De hecho, lo que en los últimos meses se decía en los medios periodísticos y de seguridad es que Guzmán Loera se estaba convirtiendo en una figura cada vez más periférica en la organización. Era el que atraía la atención, pero las riendas las llevaban otros.
Además de ser una federación, el Cartel de Sinaloa opera como una enorme compañía multinacional, con múltiples intereses (como las metanfetaminas) y con tentáculos que se extienden por varios continentes. Ha llegado hasta donde el cartel de Medellín sólo pudo soñar con hacerlo.
¿Quién será el próximo?
De la entrega de Pablo Escobar sólo pude ver el helicóptero que lo llevaba, desde una casa secreta del barrio El Poblado de Medellín -donde lo recogieron-, hasta la cárcel de la Catedral, situada en la cima de una montaña, en cuyas estribaciones yo, y decenas más de periodistas, hacíamos guardia.
De su muerte me enteré cuando la sala de redacción del periódico donde trabajaba estalló en aplausos. Después fue la adrenalina, las carreras, la búsqueda de la foto eficaz.
Veinte años más tarde, la alerta de la posible captura de Joaquín «El Chapo» Guzmán me llega por Twitter, en mi apartamento del DF. Es el siglo XXI.
Pero muchas cosas siguen atrancadas en el siglo XX: aunque el cartel de Medellín se desintegró, el tráfico de drogas sigue ahí. Varios grupos ocuparon su lugar y los nuevos capos aprendieron la lección: no atraer demasiado la atención.

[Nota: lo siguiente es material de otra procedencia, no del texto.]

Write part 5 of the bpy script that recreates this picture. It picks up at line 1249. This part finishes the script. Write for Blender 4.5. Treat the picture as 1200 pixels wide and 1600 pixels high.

Nadie ha dicho que el cartel de Sinaloa vaya a desaparecer por la captura de su figura más visible. Al contrario: todo indica que ya hay un sucesor en el trono.
En algún tiempo, seguramente, otro narcotraficante empezará a subir escalafones en la lista de los más ricos de Forbes.
Dejo de teclear y me pregunto: ¿en qué otro país, cuándo, me tocará asistir a la captura o muerte del próximo capo más buscado del mundo?